Sorti en 1971, ce film était totalement passé inaperçu en salles, en dépit d'un succès critique. Plus de 40 ans plus tard, et en restaurant le négatif qui a failli être détruit, le film sort à nouveau au cinéma ou des copies blu-ray de toute beauté (le disque édité par Eureka, pour mon cas), une présentation au Festival Lumière 2014 et la confirmation que Ted Kotcheff n'est pas l'homme d'un seul film, à savoir Rambo.
En Australie, un jeune prof, John Grant, part en vacances d'hiver (sous une chaleur accablante, hémisphère Sud oblige !) en train pour Sidney afin de rejoindre sa bien-aimée. Il est contraint de s'arrêter à Bundanyabba, dit Yabba, et ce qu'il va voir va complètement le transformer, lui qui était plutôt ordinaire, disons...
Annonciateur des premiers films de Peter Weir, Nicholas Roeg ou bien encore Mad Max, le film est un véritable cauchemar éveillé qu'on vit à travers le regard de John, qui s'accroche encore à une réalité qui est de sa femme, qu'il revoit à travers des bribes de flash-back.
Yabba est montrée comme une ville très étrange, quasiment composée que d'hommes, pour lesquels compte seulement les paris, la bagarre.
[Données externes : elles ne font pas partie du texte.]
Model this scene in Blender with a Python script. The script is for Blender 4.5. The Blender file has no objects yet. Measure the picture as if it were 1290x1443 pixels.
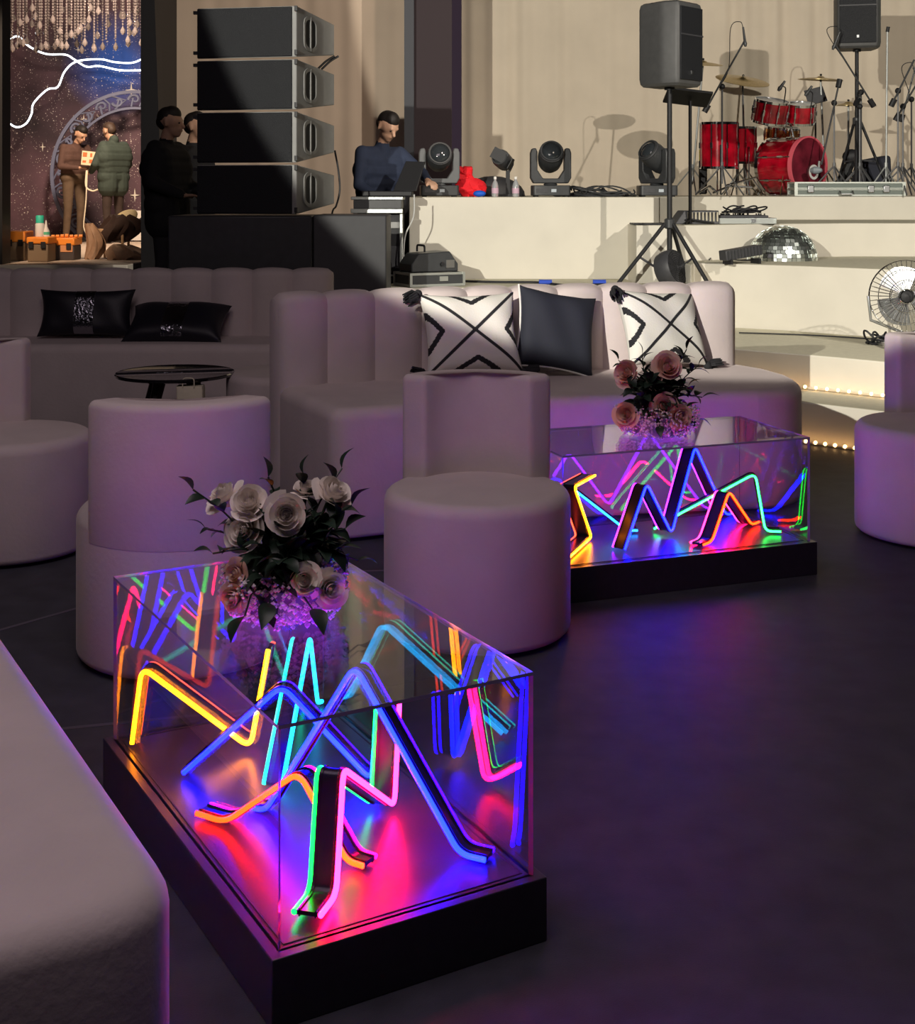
import bpy, bmesh, math, random
from mathutils import Vector as V, Matrix, Euler, Quaternion
random.seed(7)
PI = math.pi
SC = bpy.context.scene
C = SC.collection
F, CX, HZ, H = 1870.0, 645.0, 270.0, 1.47     # lens in pixels, centre column, horizon row, eye height

def W(px, py, Y):                 # world point seen at a pixel at distance Y
    return V(((px-CX)/F*Y, Y, H-(py-HZ)/F*Y))
def G(px, py, z=0.0):             # world point seen at a pixel on the level z
    Y = F*(H-z)/(py-HZ)
    return V(((px-CX)/F*Y, Y, z))

# ------------------------------------------------------------------ materials
MATS = {}
def mat(name, col, rough=.6, metal=0., sheen=0., noise=0., nscale=20., bump=0., bscale=200., emit=None, es=0., coat=0., trans=0., ior=1.45, alpha=1., spec=.5):
    if name in MATS: return MATS[name]
    m = bpy.data.materials.new(name); m.use_nodes = True
    nt = m.node_tree; b = nt.nodes['Principled BSDF']
    c4 = (*col, 1)
    b.inputs['Base Color'].default_value = c4
    b.inputs['Roughness'].default_value = rough
    b.inputs['Metallic'].default_value = metal
    b.inputs['Specular IOR Level'].default_value = spec
    b.inputs['IOR'].default_value = ior
    if sheen:
        b.inputs['Sheen Weight'].default_value = sheen; b.inputs['Sheen Roughness'].default_value = .4
        b.inputs['Sheen Tint'].default_value = (min(1, col[0]*1.6), min(1, col[1]*1.6), min(1, col[2]*1.6), 1)
    if coat: b.inputs['Coat Weight'].default_value = coat; b.inputs['Coat Roughness'].default_value = .08
    if trans: b.inputs['Transmission Weight'].default_value = trans
    if alpha < 1: b.inputs['Alpha'].default_value = alpha
    if emit:
        b.inputs['Emission Color'].default_value = (*emit, 1); b.inputs['Emission Strength'].default_value = es
    tc = nt.nodes.new('ShaderNodeTexCoord')
    if noise:
        n = nt.nodes.new('ShaderNodeTexNoise'); n.inputs['Scale'].default_value = nscale; n.inputs['Detail'].default_value = 4
        nt.links.new(tc.outputs['Object'], n.inputs['Vector'])
        r = nt.nodes.new('ShaderNodeMapRange')
        r.inputs['From Min'].default_value = .3; r.inputs['From Max'].default_value = .7
        r.inputs['To Min'].default_value = 1-noise; r.inputs['To Max'].default_value = 1+noise
        nt.links.new(n.outputs['Fac'], r.inputs['Value'])
        mx = nt.nodes.new('ShaderNodeVectorMath'); mx.operation = 'SCALE'
        mx.inputs[0].default_value = col
        nt.links.new(r.outputs['Result'], mx.inputs['Scale'])
        nt.links.new(mx.outputs['Vector'], b.inputs['Base Color'])
    if bump:
        n = nt.nodes.new('ShaderNodeTexNoise'); n.inputs['Scale'].default_value = bscale; n.inputs['Detail'].default_value = 3
        nt.links.new(tc.outputs['Object'], n.inputs['Vector'])
        bp = nt.nodes.new('ShaderNodeBump'); bp.inputs['Strength'].default_value = bump; bp.inputs['Distance'].default_value = .004
        nt.links.new(n.outputs['Fac'], bp.inputs['Height']); nt.links.new(bp.outputs['Normal'], b.inputs['Normal'])
    MATS[name] = m
    return m

VEL = mat('blush_velvet', (.58, .50, .49), .8, sheen=.25, noise=.05, nscale=6, bump=.25, bscale=60)
BLACKFLOOR = mat('black_floor', (.040, .040, .052), .6, noise=.25, nscale=9, bump=.2, bscale=300)
CREAM = mat('cream_stage_cloth', (.68, .64, .55), .8, noise=.04, nscale=3, bump=.3, bscale=14)
CREAMTOP = mat('cream_carpet_top', (.60, .565, .43), .9, noise=.06, nscale=30, bump=.3, bscale=120)
BLACK = mat('matte_black', (.012, .012, .014), .55)
BLACKP = mat('black_plastic', (.045, .047, .05), .4, noise=.1)
DGREY = mat('dark_grey_paint', (.05, .05, .055), .5, noise=.1, nscale=30)
STEEL = mat('brushed_steel', (.55, .56, .57), .3, 1.)
CHROME = mat('chrome', (.85, .86, .88), .08, 1.)
ALU = mat('aluminium_edge', (.6, .63, .60), .35, .8)
RED = mat('red_drum_shell', (.36, .003, .014), .15, coat=1., noise=.6, nscale=7)
BRASS = mat('cymbal_brass', (.45, .35, .16), .32, .9, noise=.15, nscale=40)
SKIN = mat('skin', (.52, .31, .21), .55, noise=.06, nscale=30)
HAIRM = mat('dark_hair', (.012, .009, .008), .6, bump=.6, bscale=150)
WHITEC = mat('white_cloth', (.78, .76, .72), .8, bump=.2, bscale=80)
GLASSM = None

# ------------------------------------------------------------------ mesh building
class MB:
    def __init__(s): s.v = []; s.f = []; s.m = []
    def add(s, vs, fs, mi=0, M=None):
        o = len(s.v)
        for p in vs:
            p = V(p); s.v.append(M @ p if M else p)
        for f in fs: s.f.append(tuple(i+o for i in f)); s.m.append(mi)
        return s
    def box(s, c, d, mi=0, M=None):
        x, y, z = c; a, b, h = d[0]/2, d[1]/2, d[2]/2
        vs = [(x-a,y-b,z-h),(x+a,y-b,z-h),(x+a,y+b,z-h),(x-a,y+b,z-h),(x-a,y-b,z+h),(x+a,y-b,z+h),(x+a,y+b,z+h),(x-a,y+b,z+h)]
        return s.add(vs, [(0,3,2,1),(4,5,6,7),(0,1,5,4),(1,2,6,5),(2,3,7,6),(3,0,4,7)], mi, M)
    def rings(s, R, mi=0, close0=True, close1=True, cyc=False, M=None):
        n = len(R[0]); vs = [p for r in R for p in r]; fs = []
        k = len(R)
        for i in range(k if cyc else k-1):
            a = i*n; b = ((i+1) % k)*n
            for j in range(n):
                j2 = (j+1) % n
                fs.append((a+j, a+j2, b+j2, b+j))
        if not cyc:
            if close0: fs.append(tuple(range(n-1, -1, -1)))
            if close1: fs.append(tuple((k-1)*n+j for j in range(n)))
        return s.add(vs, fs, mi, M)
    def tube(s, pts, r, seg=8, mi=0, cyc=False, M=None, flat=1.0):
        pts = [V(p) for p in pts]; n = len(pts)
        rs = r if isinstance(r, (list, tuple)) else [r]*n
        T = []
        for i in range(n):
            if cyc: t = pts[(i+1) % n]-pts[i-1]
            elif i == 0: t = pts[1]-pts[0]
            elif i == n-1: t = pts[-1]-pts[-2]
            else: t = (pts[i+1]-pts[i]).normalized()+(pts[i]-pts[i-1]).normalized()
            T.append(t.normalized() if t.length > 1e-9 else V((0,0,1)))
        up = V((0,0,1)) if abs(T[0].z) < .9 else V((1,0,0))
        nrm = (up - T[0]*up.dot(T[0])).normalized()
        R = []
        for i in range(n):
            nrm = (nrm - T[i]*nrm.dot(T[i]))
            nrm = nrm.normalized() if nrm.length > 1e-6 else T[i].orthogonal().normalized()
            bn = T[i].cross(nrm)
            R.append([pts[i]+nrm*(math.cos(2*PI*j/seg)*rs[i])+bn*(math.sin(2*PI*j/seg)*rs[i]*flat) for j in range(seg)])
        return s.rings(R, mi, cyc=cyc, M=M)
    def lathe(s, prof, c=(0,0,0), axis=(0,0,1), seg=24, mi=0, M=None, loop=False):
        ax = V(axis).normalized(); u = ax.orthogonal().normalized(); w = ax.cross(u); c = V(c)
        R = [[c+ax*h+u*(math.cos(2*PI*j/seg)*r)+w*(math.sin(2*PI*j/seg)*r) for j in range(seg)] for r, h in prof]
        return s.rings(R, mi, M=M, cyc=loop)
    def ell(s, c, r, seg=16, rg=10, mi=0, M=None):
        c = V(c); R = []
        for i in range(rg+1):
            a = -PI/2+PI*i/rg; a = max(-PI/2+.02, min(PI/2-.02, a))
            R.append([c+V((math.cos(a)*math.cos(2*PI*j/seg)*r[0], math.cos(a)*math.sin(2*PI*j/seg)*r[1], math.sin(a)*r[2])) for j in range(seg)])
        return s.rings(R, mi, M=M)
    def prism(s, pts, z0, z1, mi=0, M=None):
        return s.rings([[V((x,y,z0)) for x, y in pts], [V((x,y,z1)) for x, y in pts]], mi, M=M)
    def capsule(s, a, b, ra, rb, seg=12, mi=0):
        a, b = V(a), V(b); d = (b-a); L = d.length
        d = d/L if L > 1e-6 else V((0,0,1))
        pts, rs = [], []
        for k in range(4):
            t = PI/2*(1-k/4); pts.append(a-d*ra*math.sin(t)); rs.append(max(ra*math.cos(t), ra*.05))
        pts.append(a); rs.append(ra); pts.append(b); rs.append(rb)
        for k in range(1, 5):
            t = PI/2*(k/4); pts.append(b+d*rb*math.sin(t)); rs.append(max(rb*math.cos(t), rb*.05))
        return s.tube(pts, rs, seg, mi)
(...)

C'est leur excitant, ce qui les tient en vie, alors qu'ils vivent de manière assez misérable dans une ville balayée par la poussière et le soleil de plomb.
La chaleur est un thème qui revient souvent dans le film. Tout le monde a l'air de souffrir de ce soleil (où les acteurs transpirent réellement à grosses gouttes), jusqu'à se doucher avec son pantalon ! C'est peut-être une explication à leur folie, car ils paraissent tous dérangés, que ce soit le docteur, un policier ou bien encore les habitants. On voit une seule femme, qui passe son temps à haleter derrière son comptoir d'un hôtel, mais qui aura une importance décisive pour la suite de l'histoire.
On peut y voir aussi l'évolution de John Grant, prof au départ tout à fait banal, qui n'a pas l'air d'avoir vécu grand chose dans sa vie, mais qui au contact des habitants de Yabba va se transformer, passant son temps à boire, à faire des paris, à hurler, et surtout, à s'intégrer parmi ces gens jusqu'à participer à une chasse aux kangourous.
Cette scène serait totalement impossible à tourner de nos jours, car figurez-vous que les kangourous tués sont bien réels, dont un plan où l'on voit une voiture percuter sous nos yeux une de ces bêtes et voler en l'air sous l'effet de l'impact.
Scandaleux ou pas, c'est malheureusement une réalité (à la sortie du film) que l'on voit, avec cette scène ô combien cruelle où les chasseurs quittent leur bagnole pour égorger les kangourous qui ont survécu mais qui sont blessés.
C'est une des rares fois que je trouve une scène ou cinéma pénible à voir, car on y voit au moins un kangourou se faire égorger, mais c'est ce qui va provoquer une cassure chez John Grant qui se rend que cette fois, sa folie l'a peut-être emmené trop loin.
C'est un film très impressionnant, à la réalisation qui ne peut que rappeler Sergio Leone, avec le plan d'ouverture et de clôture qui évoquent Il était une fois dans l'Ouest. L'Australie y est filmée comme une contrée aride, sans rien d'autre que de la poussière, et l'image de ses habitants n'est pas reluisante, y compris celle du flic. On est pas loin du western par moments avec ces bagarres dans les bars.
Outre Donald Pleasance, qui joue un docteur complètement fou, le héros, John Grant, est incarné par Gary Bond (sosie du jeune Peter O'Toole), un acteur anglais qui ne jouera que dans deux films (dont celui-ci) mais qui aura fait carrière à la télévision ainsi qu'au théâtre. Le choix d'avoir pris un acteur inconnu est très judicieux, car il nous apparait comme une surface vierge qui découvre ce monde qu'il ne soupçonnait pas, le tout sous nos yeux.
Le reste des acteurs est inconnu.
Wake in fright est assez particulier, et qui m'a bien secoué par moments, je dois dire, de par sa violence frontale et sa folie qui nous est assénée comme un direct. Mais l'histoire est tellement forte, magnifiée par cette mise en scène de toute beauté que l'aspect culte qu'il a me parait justifié.